Artists

Rafael Arroyo Fernández

Granada, 1860 - 1908

  • At the Fair

    1886

Rafael Arroyo Fernández was born in Granada on 24 January 1860. He first enrolled at the school of the Royal Academy of Fine Arts in the city in 1873 and remained there until 1881 under the tutorship of the still-life and landscape painter Julián Sanz del Valle, studying the subjects of drawing, figures, Antiquity and drapery.

In 1877, to mark the visit of King Alfonso XII and his sister the Infanta Isabel to Granada, the city’s Economic Society of Friends of the Country organised a competition which Arroyo entered for the first time, submitting some pen drawings of local landscapes that went down very well with critics. Subsequently, in 1881, he won a prize at an exhibition also staged by this institution for a Paisaje granadino (“Landscape of Granada”).

In 1882 Arroyo settled in Madrid where, in addition to studying the Old Masters in the Prado, he came into contact with contemporary painting and made copies of works by Fortuny, such as the sketch of the Battle of Wad-Ras, and Enrique Mélida’s Se aguó la fiesta (“The Fun is Spoiled”), which then belonged to the collections of the national museum. On returning to Granada the following year he exhibited them in his studio in the Plaza Nueva, which he would share with the painter Manuel Varela for years.

Having settled back in Madrid, now in Calle Relatores, he submitted a painting entitled Moraima, inspired by a poem by Zorrilla and set in Granada, to the National Exhibition. The city – as a landscape or setting for genre paintings – would appear in much of his oeuvre, as may be seen in the paintings he is known to have shown in successive exhibitions.

Arroyo took part in the National Exhibition of 1890, submitting Paje del siglo XVI (“Sixteenth-century Page”), a tableautin executed earlier and shown previously at the Centro Artístico, an institution which was the cultural spearhead of Granada’s late 19th-century intellectuals. He entered two Landscapes of Granada in the International Exposition of 1892, and took part in the 1893 biennial exhibition of the Circle of Fine Arts with Paisaje de Granada (“Landscape of Granada”), Calle de San Juan de los Reyes, El carmen Colorado (“The Red Carmen”) and Un aguaducho (“A Refreshment Stall”).
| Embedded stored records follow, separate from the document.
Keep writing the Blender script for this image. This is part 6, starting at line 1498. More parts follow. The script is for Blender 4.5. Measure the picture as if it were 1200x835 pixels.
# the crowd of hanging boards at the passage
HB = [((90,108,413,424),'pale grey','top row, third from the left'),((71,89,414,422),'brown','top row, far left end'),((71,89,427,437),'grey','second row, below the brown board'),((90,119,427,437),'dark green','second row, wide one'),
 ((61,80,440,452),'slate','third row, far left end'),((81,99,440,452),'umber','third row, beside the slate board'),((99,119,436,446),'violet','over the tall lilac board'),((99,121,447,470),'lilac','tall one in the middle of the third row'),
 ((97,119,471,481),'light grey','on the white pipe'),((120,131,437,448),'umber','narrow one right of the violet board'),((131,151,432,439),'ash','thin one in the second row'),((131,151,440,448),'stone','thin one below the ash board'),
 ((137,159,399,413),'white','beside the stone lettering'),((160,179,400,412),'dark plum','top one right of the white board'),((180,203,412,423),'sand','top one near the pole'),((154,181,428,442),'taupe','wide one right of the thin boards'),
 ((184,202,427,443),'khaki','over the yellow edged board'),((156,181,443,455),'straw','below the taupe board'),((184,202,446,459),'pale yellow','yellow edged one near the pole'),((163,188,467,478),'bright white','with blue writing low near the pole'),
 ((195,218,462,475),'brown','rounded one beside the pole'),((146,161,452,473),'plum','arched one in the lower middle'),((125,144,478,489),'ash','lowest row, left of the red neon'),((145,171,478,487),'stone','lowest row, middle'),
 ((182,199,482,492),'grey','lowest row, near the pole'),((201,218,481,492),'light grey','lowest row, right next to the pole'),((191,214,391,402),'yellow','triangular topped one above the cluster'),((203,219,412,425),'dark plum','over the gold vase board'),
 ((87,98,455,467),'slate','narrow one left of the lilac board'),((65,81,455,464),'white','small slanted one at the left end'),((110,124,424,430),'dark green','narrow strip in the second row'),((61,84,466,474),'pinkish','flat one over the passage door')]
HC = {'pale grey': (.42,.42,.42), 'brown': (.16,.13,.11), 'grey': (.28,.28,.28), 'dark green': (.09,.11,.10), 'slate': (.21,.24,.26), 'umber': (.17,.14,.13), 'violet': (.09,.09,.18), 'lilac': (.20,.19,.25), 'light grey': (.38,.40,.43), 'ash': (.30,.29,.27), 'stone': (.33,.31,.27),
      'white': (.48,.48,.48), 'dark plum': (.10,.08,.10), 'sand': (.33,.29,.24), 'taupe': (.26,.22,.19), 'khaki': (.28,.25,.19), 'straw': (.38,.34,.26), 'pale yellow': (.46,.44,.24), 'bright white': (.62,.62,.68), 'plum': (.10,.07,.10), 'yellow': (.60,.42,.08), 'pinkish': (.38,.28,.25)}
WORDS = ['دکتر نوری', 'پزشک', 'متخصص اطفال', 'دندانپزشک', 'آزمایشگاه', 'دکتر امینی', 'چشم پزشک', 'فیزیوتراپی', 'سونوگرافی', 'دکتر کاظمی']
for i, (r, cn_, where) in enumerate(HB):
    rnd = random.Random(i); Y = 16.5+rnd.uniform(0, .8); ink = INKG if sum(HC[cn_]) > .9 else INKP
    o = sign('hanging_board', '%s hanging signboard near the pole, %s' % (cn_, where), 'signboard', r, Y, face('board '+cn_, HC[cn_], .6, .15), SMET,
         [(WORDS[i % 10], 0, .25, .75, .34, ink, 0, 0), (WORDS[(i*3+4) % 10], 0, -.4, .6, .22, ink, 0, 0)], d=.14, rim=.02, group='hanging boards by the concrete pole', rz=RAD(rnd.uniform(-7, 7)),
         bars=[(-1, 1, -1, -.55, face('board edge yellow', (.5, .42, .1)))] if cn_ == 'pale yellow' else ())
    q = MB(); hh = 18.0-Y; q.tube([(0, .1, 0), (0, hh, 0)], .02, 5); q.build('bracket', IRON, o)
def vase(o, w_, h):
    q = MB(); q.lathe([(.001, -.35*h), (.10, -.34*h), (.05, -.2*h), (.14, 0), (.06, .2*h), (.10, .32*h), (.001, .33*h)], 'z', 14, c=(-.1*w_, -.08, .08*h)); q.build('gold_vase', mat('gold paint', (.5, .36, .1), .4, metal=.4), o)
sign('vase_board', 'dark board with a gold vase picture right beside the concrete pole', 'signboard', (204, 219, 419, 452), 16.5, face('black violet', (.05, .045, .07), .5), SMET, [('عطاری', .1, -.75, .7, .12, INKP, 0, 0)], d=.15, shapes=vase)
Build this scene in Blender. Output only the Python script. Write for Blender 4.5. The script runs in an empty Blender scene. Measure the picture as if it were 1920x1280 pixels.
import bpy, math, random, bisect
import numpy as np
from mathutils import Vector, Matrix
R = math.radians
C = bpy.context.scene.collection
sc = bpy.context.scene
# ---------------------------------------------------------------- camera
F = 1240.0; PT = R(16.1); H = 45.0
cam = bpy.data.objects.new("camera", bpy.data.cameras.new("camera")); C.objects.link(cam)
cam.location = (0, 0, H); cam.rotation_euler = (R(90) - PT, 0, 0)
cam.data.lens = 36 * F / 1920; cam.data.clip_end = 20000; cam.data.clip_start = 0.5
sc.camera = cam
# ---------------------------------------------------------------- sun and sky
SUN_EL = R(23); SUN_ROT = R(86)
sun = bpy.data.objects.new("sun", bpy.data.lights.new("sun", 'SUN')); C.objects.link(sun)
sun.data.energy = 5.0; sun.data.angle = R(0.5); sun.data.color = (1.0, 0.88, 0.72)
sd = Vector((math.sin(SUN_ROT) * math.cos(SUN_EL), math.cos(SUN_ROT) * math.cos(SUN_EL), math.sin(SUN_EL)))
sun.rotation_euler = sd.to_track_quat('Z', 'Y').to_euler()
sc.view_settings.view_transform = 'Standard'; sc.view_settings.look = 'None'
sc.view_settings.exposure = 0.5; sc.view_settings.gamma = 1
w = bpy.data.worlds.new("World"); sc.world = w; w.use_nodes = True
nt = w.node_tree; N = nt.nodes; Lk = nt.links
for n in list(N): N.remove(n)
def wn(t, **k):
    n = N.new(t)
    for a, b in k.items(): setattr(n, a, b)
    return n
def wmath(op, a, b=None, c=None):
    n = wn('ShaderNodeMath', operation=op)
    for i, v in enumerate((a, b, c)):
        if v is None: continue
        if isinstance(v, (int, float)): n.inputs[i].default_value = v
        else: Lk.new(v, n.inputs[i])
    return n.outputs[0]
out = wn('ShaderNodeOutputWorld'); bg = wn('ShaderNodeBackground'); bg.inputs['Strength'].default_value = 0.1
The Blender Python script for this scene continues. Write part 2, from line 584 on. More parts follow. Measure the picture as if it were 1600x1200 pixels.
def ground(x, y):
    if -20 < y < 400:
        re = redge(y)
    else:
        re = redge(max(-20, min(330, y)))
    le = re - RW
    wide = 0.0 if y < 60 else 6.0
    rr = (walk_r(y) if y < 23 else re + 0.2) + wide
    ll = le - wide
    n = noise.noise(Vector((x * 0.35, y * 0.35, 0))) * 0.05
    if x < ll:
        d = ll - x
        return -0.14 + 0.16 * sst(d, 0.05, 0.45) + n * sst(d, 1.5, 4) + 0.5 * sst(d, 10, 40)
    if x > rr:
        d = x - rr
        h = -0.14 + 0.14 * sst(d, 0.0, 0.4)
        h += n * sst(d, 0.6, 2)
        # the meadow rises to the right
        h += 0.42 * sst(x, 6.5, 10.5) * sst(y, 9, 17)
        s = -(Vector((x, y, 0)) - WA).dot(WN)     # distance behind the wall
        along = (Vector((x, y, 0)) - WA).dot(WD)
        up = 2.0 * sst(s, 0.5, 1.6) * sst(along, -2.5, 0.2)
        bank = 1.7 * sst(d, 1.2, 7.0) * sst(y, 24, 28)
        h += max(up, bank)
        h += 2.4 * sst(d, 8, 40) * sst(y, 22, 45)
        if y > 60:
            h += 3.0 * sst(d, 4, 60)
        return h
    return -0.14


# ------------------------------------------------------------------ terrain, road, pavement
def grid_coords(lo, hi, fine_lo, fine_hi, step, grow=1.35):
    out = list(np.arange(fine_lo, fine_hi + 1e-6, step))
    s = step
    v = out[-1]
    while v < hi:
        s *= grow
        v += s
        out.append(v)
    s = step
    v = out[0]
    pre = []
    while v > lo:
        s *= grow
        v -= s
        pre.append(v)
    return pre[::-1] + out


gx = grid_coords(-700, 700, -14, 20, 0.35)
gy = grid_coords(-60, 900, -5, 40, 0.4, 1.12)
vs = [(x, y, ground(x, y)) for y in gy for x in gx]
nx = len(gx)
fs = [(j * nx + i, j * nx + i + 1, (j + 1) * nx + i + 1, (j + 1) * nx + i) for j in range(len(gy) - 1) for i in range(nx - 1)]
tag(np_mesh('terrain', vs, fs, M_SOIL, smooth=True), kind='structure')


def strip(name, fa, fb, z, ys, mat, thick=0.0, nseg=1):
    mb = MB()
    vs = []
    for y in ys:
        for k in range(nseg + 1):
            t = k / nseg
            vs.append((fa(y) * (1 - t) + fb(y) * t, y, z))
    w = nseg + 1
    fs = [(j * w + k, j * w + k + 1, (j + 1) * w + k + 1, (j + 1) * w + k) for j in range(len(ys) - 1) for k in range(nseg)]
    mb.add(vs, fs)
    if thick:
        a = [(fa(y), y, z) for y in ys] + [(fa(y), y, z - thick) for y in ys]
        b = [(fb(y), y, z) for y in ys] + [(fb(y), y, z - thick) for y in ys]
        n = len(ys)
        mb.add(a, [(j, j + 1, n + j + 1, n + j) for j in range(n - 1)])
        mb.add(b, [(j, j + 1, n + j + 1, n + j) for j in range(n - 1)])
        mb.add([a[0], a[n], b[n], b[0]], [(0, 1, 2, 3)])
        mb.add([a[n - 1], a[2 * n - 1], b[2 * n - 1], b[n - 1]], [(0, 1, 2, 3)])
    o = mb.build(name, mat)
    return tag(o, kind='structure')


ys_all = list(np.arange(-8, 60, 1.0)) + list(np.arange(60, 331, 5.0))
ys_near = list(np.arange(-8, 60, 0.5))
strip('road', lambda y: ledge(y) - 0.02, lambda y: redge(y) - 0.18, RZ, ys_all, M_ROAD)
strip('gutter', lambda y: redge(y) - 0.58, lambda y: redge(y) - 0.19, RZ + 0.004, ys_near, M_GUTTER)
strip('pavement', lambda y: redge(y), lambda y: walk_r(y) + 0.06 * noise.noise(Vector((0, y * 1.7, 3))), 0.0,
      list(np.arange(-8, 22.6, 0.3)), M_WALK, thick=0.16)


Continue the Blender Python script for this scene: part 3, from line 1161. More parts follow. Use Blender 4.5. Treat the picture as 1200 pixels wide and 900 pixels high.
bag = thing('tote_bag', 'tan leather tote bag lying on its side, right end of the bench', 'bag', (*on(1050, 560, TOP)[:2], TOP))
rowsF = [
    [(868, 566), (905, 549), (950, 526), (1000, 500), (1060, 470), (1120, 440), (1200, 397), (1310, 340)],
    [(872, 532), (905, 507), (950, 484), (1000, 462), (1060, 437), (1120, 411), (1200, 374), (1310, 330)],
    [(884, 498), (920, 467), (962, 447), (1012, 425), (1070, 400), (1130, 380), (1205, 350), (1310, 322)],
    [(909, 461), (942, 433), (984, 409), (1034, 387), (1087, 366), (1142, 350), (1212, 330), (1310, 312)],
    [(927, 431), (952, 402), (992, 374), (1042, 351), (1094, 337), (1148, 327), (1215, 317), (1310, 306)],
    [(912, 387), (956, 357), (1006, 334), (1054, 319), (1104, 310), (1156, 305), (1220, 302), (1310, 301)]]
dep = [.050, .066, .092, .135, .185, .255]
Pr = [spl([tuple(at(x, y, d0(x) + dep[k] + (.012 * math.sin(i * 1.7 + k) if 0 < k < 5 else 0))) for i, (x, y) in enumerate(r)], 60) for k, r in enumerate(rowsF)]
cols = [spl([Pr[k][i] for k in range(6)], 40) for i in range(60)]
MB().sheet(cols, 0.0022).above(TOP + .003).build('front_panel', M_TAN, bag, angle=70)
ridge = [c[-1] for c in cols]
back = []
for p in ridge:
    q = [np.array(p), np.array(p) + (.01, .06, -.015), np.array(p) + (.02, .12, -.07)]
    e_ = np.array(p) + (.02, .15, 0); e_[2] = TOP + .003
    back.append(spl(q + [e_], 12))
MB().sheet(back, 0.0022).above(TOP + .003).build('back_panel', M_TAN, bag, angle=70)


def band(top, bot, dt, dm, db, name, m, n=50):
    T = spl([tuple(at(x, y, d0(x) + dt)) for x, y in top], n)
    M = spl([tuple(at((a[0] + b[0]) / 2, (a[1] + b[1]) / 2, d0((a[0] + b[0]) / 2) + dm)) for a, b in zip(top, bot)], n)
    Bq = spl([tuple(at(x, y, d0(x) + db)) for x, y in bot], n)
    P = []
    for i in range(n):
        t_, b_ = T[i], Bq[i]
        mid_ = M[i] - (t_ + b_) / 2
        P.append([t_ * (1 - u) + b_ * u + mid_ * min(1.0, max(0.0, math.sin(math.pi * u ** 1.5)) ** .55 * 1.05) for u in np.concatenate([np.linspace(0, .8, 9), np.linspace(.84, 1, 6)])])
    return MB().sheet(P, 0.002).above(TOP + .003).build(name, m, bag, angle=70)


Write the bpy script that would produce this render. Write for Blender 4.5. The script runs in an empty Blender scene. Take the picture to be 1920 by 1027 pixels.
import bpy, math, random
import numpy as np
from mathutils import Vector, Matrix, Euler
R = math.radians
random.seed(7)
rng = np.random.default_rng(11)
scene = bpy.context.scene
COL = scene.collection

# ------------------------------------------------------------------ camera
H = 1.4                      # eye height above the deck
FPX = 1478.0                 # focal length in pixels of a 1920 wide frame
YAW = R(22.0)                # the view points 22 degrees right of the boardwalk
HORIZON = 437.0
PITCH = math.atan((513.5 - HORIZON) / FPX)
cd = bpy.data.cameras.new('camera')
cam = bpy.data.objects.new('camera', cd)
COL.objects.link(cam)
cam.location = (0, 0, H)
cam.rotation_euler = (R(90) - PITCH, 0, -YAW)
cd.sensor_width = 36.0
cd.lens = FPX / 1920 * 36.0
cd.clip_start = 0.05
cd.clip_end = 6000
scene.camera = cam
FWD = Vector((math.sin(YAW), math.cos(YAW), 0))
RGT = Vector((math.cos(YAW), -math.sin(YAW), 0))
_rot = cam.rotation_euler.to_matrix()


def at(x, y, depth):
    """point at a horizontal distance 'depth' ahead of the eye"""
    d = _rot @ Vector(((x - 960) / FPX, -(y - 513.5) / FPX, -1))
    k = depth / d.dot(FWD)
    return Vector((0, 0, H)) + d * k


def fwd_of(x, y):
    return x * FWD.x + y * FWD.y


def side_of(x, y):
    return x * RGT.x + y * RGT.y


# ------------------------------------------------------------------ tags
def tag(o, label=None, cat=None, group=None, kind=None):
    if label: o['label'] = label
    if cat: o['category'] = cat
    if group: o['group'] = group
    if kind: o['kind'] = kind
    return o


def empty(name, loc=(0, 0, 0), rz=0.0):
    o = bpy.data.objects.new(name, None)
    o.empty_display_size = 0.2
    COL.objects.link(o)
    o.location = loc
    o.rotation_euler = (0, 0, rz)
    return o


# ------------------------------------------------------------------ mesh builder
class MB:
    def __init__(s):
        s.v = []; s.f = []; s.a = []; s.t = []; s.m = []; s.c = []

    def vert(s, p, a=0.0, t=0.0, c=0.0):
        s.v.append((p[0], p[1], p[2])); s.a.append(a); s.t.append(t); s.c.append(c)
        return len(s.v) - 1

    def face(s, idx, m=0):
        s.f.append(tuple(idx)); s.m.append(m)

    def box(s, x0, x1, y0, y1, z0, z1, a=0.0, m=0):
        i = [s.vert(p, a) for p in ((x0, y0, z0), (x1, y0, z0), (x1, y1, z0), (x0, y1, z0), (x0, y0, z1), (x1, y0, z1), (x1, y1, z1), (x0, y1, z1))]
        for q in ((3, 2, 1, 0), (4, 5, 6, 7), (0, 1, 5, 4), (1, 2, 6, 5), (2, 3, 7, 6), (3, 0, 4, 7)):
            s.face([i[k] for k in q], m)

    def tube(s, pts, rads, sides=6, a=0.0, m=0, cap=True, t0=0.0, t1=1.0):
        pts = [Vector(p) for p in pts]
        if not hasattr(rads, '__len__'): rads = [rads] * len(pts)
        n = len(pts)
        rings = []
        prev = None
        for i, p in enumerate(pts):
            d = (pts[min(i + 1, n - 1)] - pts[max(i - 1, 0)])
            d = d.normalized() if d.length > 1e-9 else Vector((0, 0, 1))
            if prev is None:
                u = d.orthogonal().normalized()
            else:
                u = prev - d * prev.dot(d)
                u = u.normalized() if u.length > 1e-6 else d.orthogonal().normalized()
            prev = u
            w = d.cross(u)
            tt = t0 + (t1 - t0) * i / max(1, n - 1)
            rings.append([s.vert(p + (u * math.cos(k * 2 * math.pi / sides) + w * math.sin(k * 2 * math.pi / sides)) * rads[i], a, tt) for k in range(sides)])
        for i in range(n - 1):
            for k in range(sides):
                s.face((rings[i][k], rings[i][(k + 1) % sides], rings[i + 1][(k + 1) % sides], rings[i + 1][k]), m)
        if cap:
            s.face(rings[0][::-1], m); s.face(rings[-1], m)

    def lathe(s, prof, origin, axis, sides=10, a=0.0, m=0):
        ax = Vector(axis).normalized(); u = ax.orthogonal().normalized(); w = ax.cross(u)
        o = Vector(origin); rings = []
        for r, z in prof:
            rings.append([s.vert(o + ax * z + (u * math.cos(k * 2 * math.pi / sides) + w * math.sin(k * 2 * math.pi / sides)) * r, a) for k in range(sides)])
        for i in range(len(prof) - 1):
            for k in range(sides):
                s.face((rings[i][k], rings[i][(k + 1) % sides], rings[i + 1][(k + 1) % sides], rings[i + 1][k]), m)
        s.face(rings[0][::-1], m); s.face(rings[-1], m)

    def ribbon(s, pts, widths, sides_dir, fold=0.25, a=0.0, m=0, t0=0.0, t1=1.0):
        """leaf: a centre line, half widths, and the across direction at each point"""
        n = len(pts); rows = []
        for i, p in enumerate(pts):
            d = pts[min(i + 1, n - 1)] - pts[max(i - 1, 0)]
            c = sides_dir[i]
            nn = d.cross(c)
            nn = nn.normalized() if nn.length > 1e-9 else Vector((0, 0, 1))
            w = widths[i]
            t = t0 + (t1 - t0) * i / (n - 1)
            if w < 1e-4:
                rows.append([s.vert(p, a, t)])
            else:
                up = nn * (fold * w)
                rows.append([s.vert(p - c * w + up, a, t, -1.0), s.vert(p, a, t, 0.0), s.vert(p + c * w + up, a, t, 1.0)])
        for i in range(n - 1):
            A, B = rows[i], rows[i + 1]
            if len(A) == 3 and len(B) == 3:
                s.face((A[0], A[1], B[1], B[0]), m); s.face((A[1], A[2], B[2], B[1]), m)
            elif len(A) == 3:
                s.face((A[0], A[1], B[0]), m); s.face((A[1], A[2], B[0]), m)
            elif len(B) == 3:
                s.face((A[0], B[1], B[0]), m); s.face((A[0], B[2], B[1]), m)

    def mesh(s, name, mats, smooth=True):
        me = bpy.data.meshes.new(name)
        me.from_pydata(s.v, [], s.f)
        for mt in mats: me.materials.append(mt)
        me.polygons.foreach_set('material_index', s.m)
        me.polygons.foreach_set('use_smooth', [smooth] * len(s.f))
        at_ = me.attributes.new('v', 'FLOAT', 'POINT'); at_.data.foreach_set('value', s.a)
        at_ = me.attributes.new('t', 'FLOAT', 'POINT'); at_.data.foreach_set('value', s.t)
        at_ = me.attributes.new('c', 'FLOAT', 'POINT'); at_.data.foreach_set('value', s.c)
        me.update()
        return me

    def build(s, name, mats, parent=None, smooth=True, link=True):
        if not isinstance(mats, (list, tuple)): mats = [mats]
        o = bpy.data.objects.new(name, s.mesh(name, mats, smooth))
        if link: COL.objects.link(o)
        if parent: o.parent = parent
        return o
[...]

At the National Exhibition of 1895 – where genre themes were abundant – he exhibited three paintings steeped in local colour: Preparando el almuerzo (“Making Lunch”), Andaluza (“Andalusian Woman”) and Alegría (“Joy”), being awarded a well-deserved third-place medal for the latter. Folk themes of this kind set in parts of the Albaicín district and the Alhambra account for most of the works he showed at the National Exhibitions of 1897 [Llenando el cántaro (“Filling the Pitcher”)] and 1899 [Obreras granadinas (“Working Women of Granada”), Vendimiadora (“Grape Picker”) and Una gitana (“Gypsy Woman”)].

He also made a brief foray into portraiture, a known example of which is Pascual Gayangos in the Madrid Athenaeum, and occasionally dabbled in decorative mural painting.

The last known biographical references we have relate to the National Exhibition of 1908, to which he submitted a gouache entitled Proyecto para la pintura artística y decorativa de una iglesia (“Project for the Artistic and Decorative Painting of a Church”).

Manuel Arroyo Fernández, also a landscape and genre painter, developed his artistic skills under Arroyo’s tutorship.